Опять-таки: и в те дни до погромов не дошло. Агенты СД, поставлявшие своему командованию достаточно полную информацию о положении в Ленинграде, вынуждены были признать, что антисемитизм в осаждённом городе так и не вышел за рамки ругани в магазинных очередях и на улицах. Н. Ломагин считает, что «эвакуация большей части еврейского населения сама собой сняла остроту этой проблемы» [21. Т. 1. С. 22]. Однако на самом деле причина, думаю, была в том, что ленинградцы очень быстро убедились: оставшиеся в городе евреи испытывают неимоверные тяготы начавшейся блокады наравне с остальными. Недаром говорят: смерть уравнивает всех.
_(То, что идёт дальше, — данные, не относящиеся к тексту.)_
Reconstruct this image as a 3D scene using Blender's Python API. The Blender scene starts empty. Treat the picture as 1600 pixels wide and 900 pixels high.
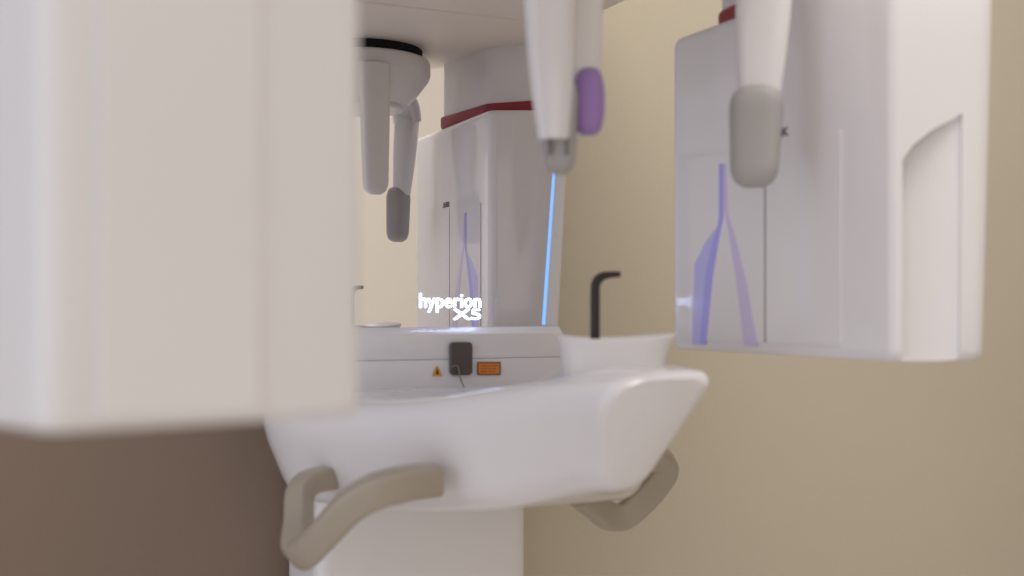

Последний социальный катаклизм — на рубеже 1990-х годов, когда произошёл развал СССР, — вновь вызвал резкий рост юдофобских настроений. Ленинградское отделение пресловутого общества «Память» и его сторонники развернули бешеную энергию: страстные митинги, грязные газетки, листовки с призывами к еврейским погромам встречались то тут, то там. Но на волне массовых демократических устремлений той поры антисемитские призывы не нашли — да и не могли найти — широких сторонников. Не было не только погромов, но даже отдельных открытых эксцессов на межнациональной почве. Единственное, чего добились тогда антисемиты, так это самой мощной в истории города волны еврейской эмиграции, которая, впрочем, была вызвана не только и не столько страхом, сколько впервые появившейся возможностью беспрепятственного выезда из России.
Параллельные заметки . Наибольшее межэтническое согласие царило всегда в среде петербургских национальных меньшинств. Вот как, например, рассказывает об этом в своих мемуарах Александр Бенуа: «В Петербурге… дедушка (Луи Жюль, приехавший из Франции в Россию в 1794 году и основавший здесь русский род Бенуа. — С. А.) женился … на фрейлен Гроппе, происходившей от одной из тех многочисленных немецких семей, которые при всей скромности своего общественного положения образовывали как бы самый фундамент типичной петербургской культуры. Прибавлю для характеристики самого дедушки и бабушки, что, по заключённому при их вступлении в брак договору, всё их мужское поколение принадлежало католической церкви, всё же женское — лютеранству (каковым было вероисповедание самой бабушки). Эта религиозная разница нисколько не отразилась на сердечности отношений между братьями и сёстрами, и скорее именно ей следует приписать ту исключительную широту взглядов, ту веротерпимость или, точнее, “вероуважение”, которыми отличался мой отец, да и вообще все члены семьи Бенуа» [6. Т. 1. С. 31–33]. И далее: «В отце … не было и тени какого-либо ханжества или однобокого фанатизма. Веря безоговорочно во всё то, чему учит католическая церковь, он в то же время крестился на все православные храмы, а когда ему случалось присутствовать при каком-либо богослужении в них, то он и подтягивал вполголоса певчим, так как с академических времён знал все русские обрядовые песни и напевы. С великим почтением он относился также к лютеранским реформаторским священнослужителям, а также к представителям еврейства» [6. Т. 1. С. 43].
Мир и согласие, столь характерные обычно внутри петербургских национальных меньшинств, нельзя объяснить исключительно семейным, религиозным воспитанием или чаще встречавшейся в этих кругах более высокой бытовой культурой. Немалое значение имела и вполне естественная корпоративность людей, которые ощущали себя меньшинством. По той же причине, к примеру, в советские времена в республиках Прибалтики почти полностью отсутствовал антисемитизм, а грузинские и армянские студенты, несмотря на печально известную напряжённость между этими народами, обычно мирно уживались друг с другом в общежитиях московских и ленинградских вузов.
* * *
Существует расхожее мнение, что в разумно устроенных империях разные народы живут мирно и даже обладают преимуществами — в виде большей защищённости от внешних врагов, использования больших инновационных средств для развития экономики, расширения культурного пространства, доступа к лучшим вузам, возможности карьерного роста и т. д. Но идеальных империй, как и вообще идеальных государств, не бывает. Поэтому во всех империях, едва ослабевает центральная власть, народы начинают стремиться к отделению и объявляют себя суверенными государствами. В итоге ещё вчера, казалось бы, прочная имперская конструкция разваливается, и хорошо, если при этом удаётся избежать кровопролития.